--- STATED PROBLEM ---
Lines that contain the string "wide" are to be copied; leave out all others.

────────────────────

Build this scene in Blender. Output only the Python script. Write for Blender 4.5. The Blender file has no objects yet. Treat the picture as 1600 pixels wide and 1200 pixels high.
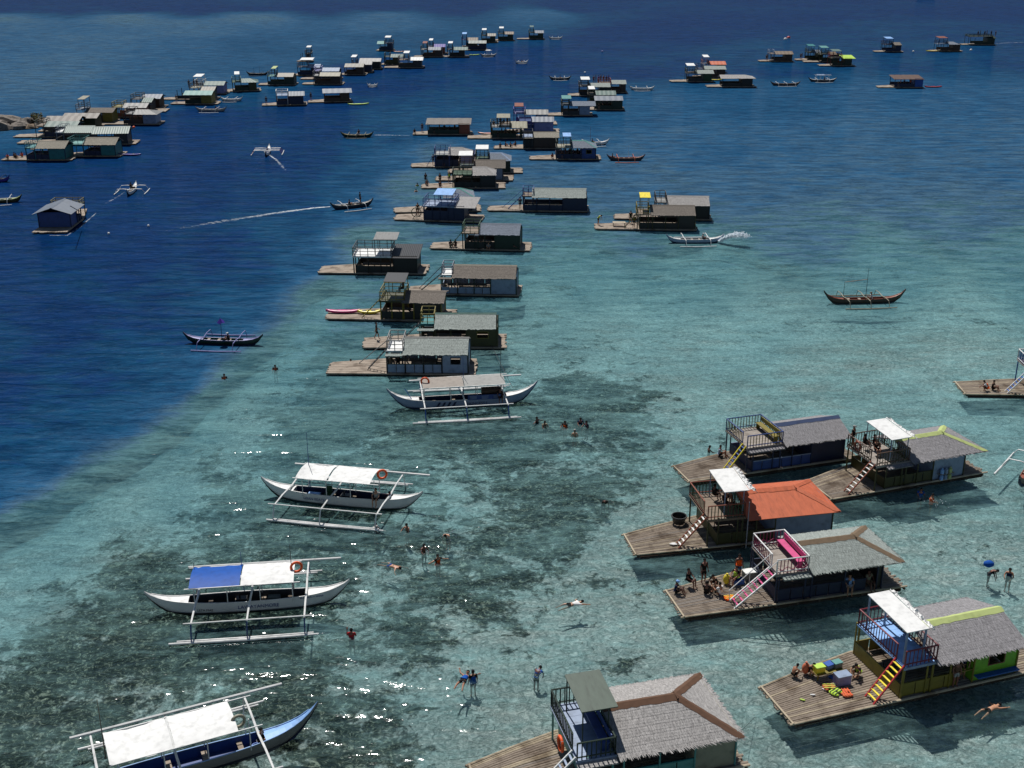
import bpy, math, random
import numpy as np
from mathutils import Vector, Matrix

# ---------------------------------------------------------------- camera, sky, sun, exposure
S = bpy.context.scene
COL = S.collection
PW, PH = 1600.0, 1200.0
FPX = 1860.0
HOR = 730.0                       # horizon above the picture centre, in picture px
PHI = math.atan(HOR / FPX)
CH = 36.5                         # drone height
CP, SP = math.cos(PHI), math.sin(PHI)
cam = bpy.data.cameras.new('camera'); cam_o = bpy.data.objects.new('camera', cam); COL.objects.link(cam_o)
cam_o.location = (0, 0, CH); cam_o.rotation_euler = (math.pi / 2 - PHI, 0, 0)
cam.sensor_width = 36; cam.lens = FPX / PW * 36; cam.clip_start = 0.5; cam.clip_end = 20000
S.camera = cam_o
SUN_EL, SUN_AZ = math.radians(60), math.radians(-19)   # azimuth from +Y, negative = left
W = bpy.data.worlds.new('World'); S.world = W; W.use_nodes = True
nt = W.node_tree; nt.nodes.clear()
sky = nt.nodes.new('ShaderNodeTexSky'); sky.sky_type = 'NISHITA'; sky.sun_disc = False
sky.sun_elevation = SUN_EL; sky.sun_rotation = SUN_AZ; sky.air_density = 1.0; sky.dust_density = 0.1; sky.ozone_density = 0.6
bg = nt.nodes.new('ShaderNodeBackground'); bg.inputs[1].default_value = 0.05
wo = nt.nodes.new('ShaderNodeOutputWorld')
nt.links.new(sky.outputs[0], bg.inputs[0]); nt.links.new(bg.outputs[0], wo.inputs[0])
sl = bpy.data.lights.new('sun', 'SUN'); sl.energy = 4.9; sl.angle = math.radians(0.55); sl.color = (1, 0.965, 0.91)
so = bpy.data.objects.new('sun', sl); COL.objects.link(so)
sd = Vector((math.sin(SUN_AZ) * math.cos(SUN_EL), math.cos(SUN_AZ) * math.cos(SUN_EL), math.sin(SUN_EL)))
so.rotation_euler = sd.to_track_quat('Z', 'Y').to_euler()
S.view_settings.view_transform = 'Standard'; S.view_settings.look = 'None'
S.view_settings.exposure = 0.15; S.view_settings.gamma = 1.0
S.view_settings.use_curve_mapping = False
S.cycles.transparent_max_bounces = 12
S.cycles.max_bounces = 6

R = random.Random(7)

# ---------------------------------------------------------------- where a point of the place stands
def at(px, py, z=0.0):
    u, w = px - PW / 2, py - PH / 2
    d = Vector((u, FPX * CP - w * SP, -(FPX * SP + w * CP)))
    t = (CH - z) / -d.z
    return Vector((d.x * t, d.y * t, z))
def seen(p):
    x, y, z = p[0], p[1], p[2] - CH
    dep = y * CP - z * SP
    dn = -(y * SP + z * CP)
    return PW / 2 + FPX * x / dep, PH / 2 + FPX * dn / dep

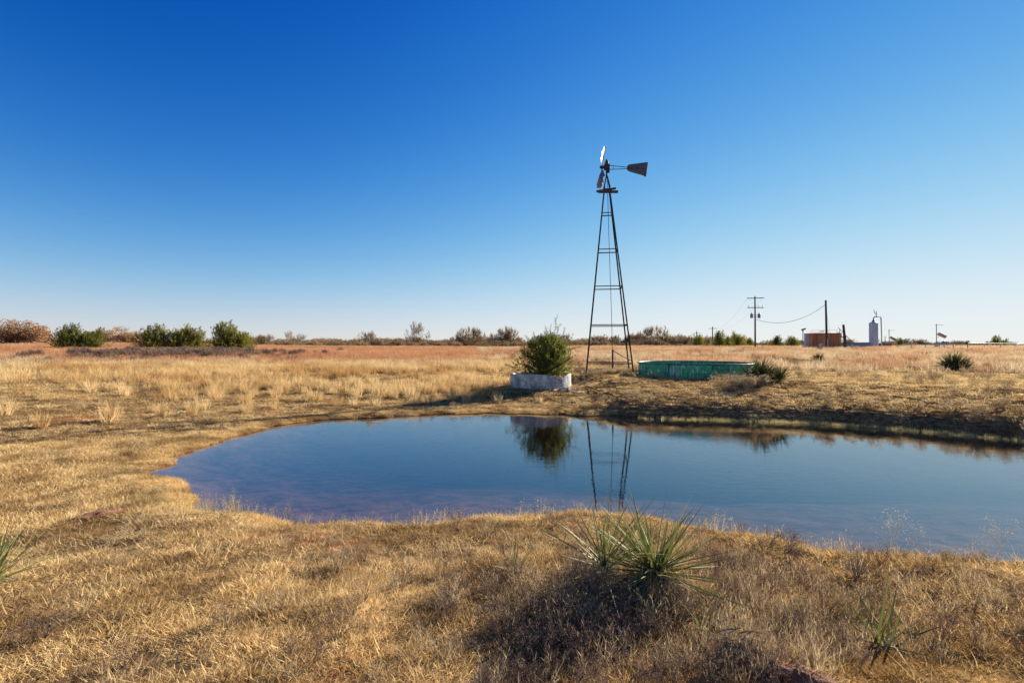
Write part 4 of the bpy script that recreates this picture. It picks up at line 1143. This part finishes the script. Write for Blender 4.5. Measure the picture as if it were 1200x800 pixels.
def oil_site():
    # yard light
    d = 80; x = X_at(941, d); g0 = gz(x, d); h = zrow(388, d) - g0
    t = thing('yard_light', 'slim grey pole with yard light at left edge of the rusty tank', 'light pole', (x, d, g0))
    mb = MB(); mb.tube([(0, 0, -.2), (0, 0, h)], [.08, .06], 8); mb.build('pole', grey_m, t)
    mb = MB(); mb.tube([(0, 0, h), (0.0, 0, h + .2)], [.12, .12], 8); mb.box((0.12, 0, h + .33), (0.62, .3, .22), [[.96, 0, -.26], [0, 1, 0], [.26, 0, .96]]); mb.build('lamp_head', steel, t)
    # wellhead
    d = 64; x = X_at(961.5, d); g0 = gz(x, d)
    t = thing('meter_riser', 'small white meter riser standing before the rusty tank', 'pipe riser', (x, d, g0))
    mb = MB(); mb.tube([(0, 0, -.2), (0, 0, .85)], .055, 8); mb.build('pipe', white_m, t)
    mb = MB(); mb.box((0, 0, .92), (.26, .2, .24)); mb.build('meter_box', white_m, t); mb = MB(); mb.box((0, 0, .5), (.24, .2, .16)); mb.build('valve_body', white_m, t)
    mb = MB(); mb.tube([(.05, 0, 1.1), (.32, 0, 1.06), (.42, 0, .98)], .05, 6); mb.tube([(.0, 0, 1.45), (.12, 0, 1.2)], .035, 6); mb.build('valve_arm', surf('faded_red', [(0.3, (.4, .2, .16)), (.7, (.6, .42, .36))], 5), t)
    # white marker
    for (px, row, dd, hh, lb) in ((893.5, 401, 70, .9, 'short white marker post right of the transformer pole'), (970, 398, 74, 1.7, 'white guy guard at the foot of the tall bare pole'),
                                  (998.5, 404, 72, .9, 'white bollard in front of the pale container')):
        x = X_at(px, dd); o = MB().tube([(0, 0, -.1), (0, 0, hh)], .055 if dd != 72 else .08, 8).build('marker_post', white_m); o.location = (x, dd, gz(x, dd)); tag(o, lb, 'post', 'white marker posts round the oil site')
    # pale container
    d = 84; x = X_at(1003, d); g0 = gz(x, d); k = d / F
    t = thing('steel_container', 'long pale grey steel container left of the white vessel', 'container', (x, d, g0), -R(36))
    mt = surf('pale_blue_grey_steel', [(0.3, (0.22, 0.25, 0.31)), (0.7, (0.36, 0.39, 0.45))], 2, 0.6, bump=.05)
    w = 26 * k; hh = zrow(401.5, d) - g0
    mb = MB(); mb.box((0, 0, hh / 2), (w, 2.2, hh)); bd = mb.build('body', mt, t)
    mb = MB(); mb.box((0, 0, hh + .03), (w + .1, 2.3, .06)); mb.build('lid', mt, t)
    for i in range(9): mb = MB(); mb.box((-w / 2 + w * (i + .5) / 9, -1.13, hh / 2), (.08, .06, hh * .96)); mb.build('rib', mt, t)
    # separator
    d = 82; x = X_at(1023.8, d); g0 = gz(x, d); k = d / F; h = zrow(378, d) - g0; r = 4.4 * k
    t = thing('separator_vessel', 'tall white cylindrical separator vessel with looping vent pipe', 'vessel', (x, d, g0))
    mb = MB(); mb.lathe([(r, -.1), (r, h * .5), (r + .02, h * .505), (r, h * .51), (r, h - .1), (r * .9, h), (r * .4, h + .16), (.001, h + .2)], 28); mb.build('shell', white_m, t, smooth=False)
    mb = MB(); a = h + .2; R_ = r + .65
    mb.lathe([(.1, a - .1), (.24, a + .05), (.24, a + .12), (.1, a + .3)], 10)
    P = [(0, 0, a), (0, 0, a + .5), (.12, 0, a + .75), (.35, 0, a + .82), (R_ - .25, 0, a + .82), (R_ - .05, 0, a + .74), (R_, 0, a + .5), (R_ + .12, 0, 0)]
    mb.tube(P, .085, 8); mb.tube([(.5, 0, a + .8), (.5, 0, a + 1.75)], [.07, .05], 6); mb.tube([(.5, 0, a + 1.25), (.2, 0, a + 1.45), (.1, 0, a + 2.0)], .045, 6); mb.build('vent_pipe', grey_m, t)
    # solar panel masts
    for (px, dd, top, lb) in ((1042, 90, 386, 'smaller solar panel mast just right of the white vessel'), (1097.5, 76, 379.5, 'taller solar panel mast standing alone on the right')):
        x = X_at(px, dd); g0 = gz(x, dd); h = zrow(top, dd) - g0; k = dd / F; s = 1.0 if px > 1090 else .8
        t = thing('solar_mast', lb, 'solar mast', (x, dd, g0), -R(38), group='solar powered masts at the oil site')
        mb = MB(); mb.tube([(0, 0, -.2), (0, 0, h)], .05, 8); mb.build('mast', grey_m, t)
        mb = MB(); zz = h - 1.2 * k; mb.tube([(-1.2 * k, 0, zz), (6.5 * k * s, 0, zz)], .028, 6)
        for q in (1, 2.5, 4, 5.5): mb.tube([(q * k * s, -.22, zz), (q * k * s, .22, zz)], .012, 4)
        mb.build('antenna', grey_m, t)
        c, s2 = math.cos(R(-32)), math.sin(R(-32)); zz = h - 13.2 * k * s
        mb = MB(); Rm = np.array([[c, 0, -s2], [0, 1, 0], [s2, 0, c]]); TW = np.array([[1, 0, 0], [0, math.cos(.3), math.sin(.3)], [0, -math.sin(.3), math.cos(.3)]]); mb.box((4.6 * k * s, 0, zz), (8.2 * k * s, 1.0, .08), Rm @ TW); pn = mb.build('solar_panel', surf('solar_cell_dark', [(0.3, (.02, .025, .045)), (.7, (.05, .05, .07))], 2, .25), t)
        mb = MB(); mb.box((4.6 * k * s, 0.02, zz - .06), (8.6 * k * s, 1.06, .06), Rm @ TW); mb.tube([(0, 0, zz - .45), (3.5 * k * s, 0, zz - .1)], .03, 5); mb.build('panel_frame', surf('pale_alu', [(0.3, (.45, .42, .34)), (.7, (.6, .56, .46))], 3, .5, .3), t)
        if px > 1090:
            mb = MB(); mb.box((0, -.1, 0.75), (.55, .3, .6)); mb.build('battery_box', grey_m, t)
    d = 74; x = X_at(1106.5, d); g0 = gz(x, d); t = thing('meter_box_post', 'square grey meter box on a post right of the tall solar mast', 'meter box', (x, d, g0))
    mb = MB(); mb.tube([(0, 0, -.1), (0, 0, .85)], .07, 8); mb.build('post', white_m, t); mb = MB(); mb.box((0, 0, 1.05), (.62, .3, .55)); mb.lathe([(.06, 1.3), (.2, 1.32), (.2, 1.36), (.01, 1.4)], 10); mb.build('box', grey_m, t)
    d = 95; x = X_at(1037.3, d); o = MB().tube([(0, 0, 0), (0, 0, zrow(394, d) - gz(x, d))], .06, 6).build('vent_stack', grey_m); o.location = (x, d, gz(x, d)); tag(o, 'thin grey vent stack between vessel and small solar mast', 'vent pipe')
    d = 92; x = X_at(1036, d); g0 = gz(x, d); t = thing('equipment_shed', 'low reddish equipment box behind the vessel', 'equipment box', (x, d, g0))
    mb = MB(); hh = zrow(402.5, d) - g0; mb.box((0, 0, hh / 2), (2.0, 1.2, hh)); mb.build('body', surf('faded_maroon', [(.3, (.16, .07, .06)), (.7, (.28, .14, .12))], 3), t); mb = MB(); mb.box((0, 0, hh + .03), (2.1, 1.3, .06)); mb.build('lid', grey_m, t)
    # pipe fence
    d = 72; A = np.array([X_at(1052, d), d]); B = np.array([X_at(1134, 70), 70]); C = np.array([X_at(1205, 82), 82])
    t = thing('pipe_fence', 'low white pipe fence crossing the right field', 'fence', (A[0], A[1], gz(*A)))
    g0 = gz(*A); top = zrow(404.0, d) - g0 + .0
    for (p, q, n) in ((A, B, 6), (B, C, 5)):
        zz = lambda s: top + (0.25 if p is B else 0)
        mb = MB(); mb.tube([(p[0] - A[0], p[1] - A[1], zz(0)), (q[0] - A[0], q[1] - A[1], zz(1))], .038, 8); mb.build('rail', white_m, t)
        for s in np.linspace(0, 1, n):
            c = p + (q - p) * s; z = gz(*c) - g0
            mb = MB(); mb.tube([(c[0] - A[0], c[1] - A[1], z - .2), (c[0] - A[0], c[1] - A[1], zz(s) + (.3 if (p is A and s == 1) else 0))], .06, 8); mb.build('post', white_m, t)


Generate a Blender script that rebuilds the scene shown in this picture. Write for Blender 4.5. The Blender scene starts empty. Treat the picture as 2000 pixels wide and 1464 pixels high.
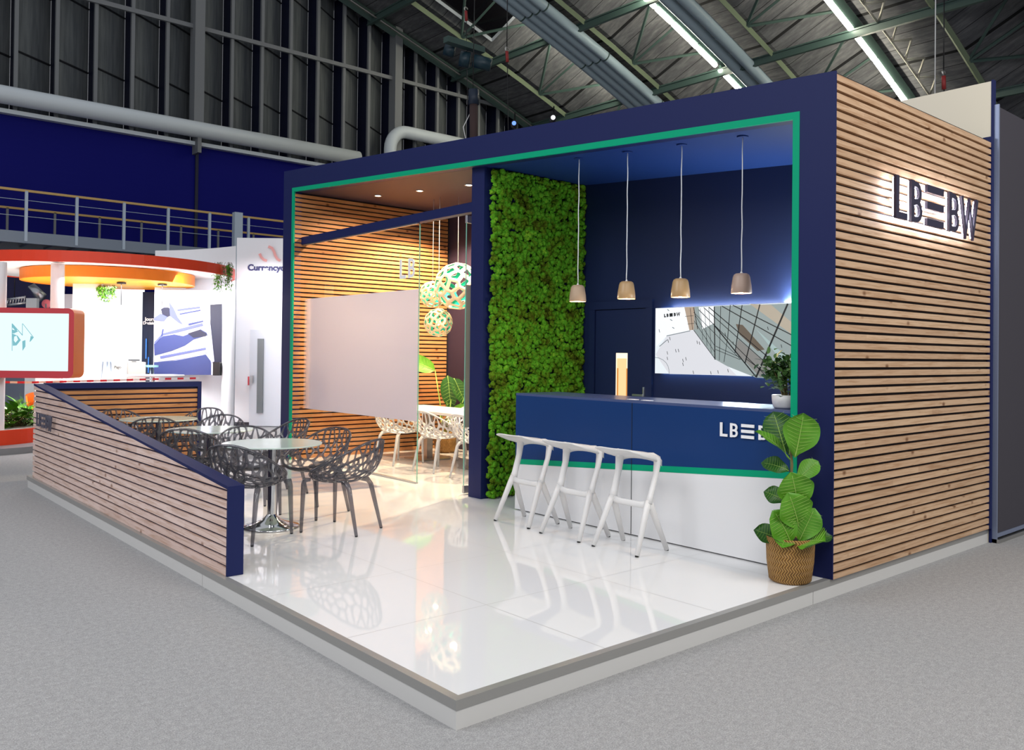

────────────────────

--- ANSWER IN FULL ---
Build this scene in Blender. Output only the Python script. Write for Blender 4.5. The Blender file has no objects yet. Treat the picture as 1600 pixels wide and 1200 pixels high.
Generate a Blender script that rebuilds the scene shown in this picture. Write for Blender 4.5. The Blender scene starts empty. Treat the picture as 2000 pixels wide and 1464 pixels high.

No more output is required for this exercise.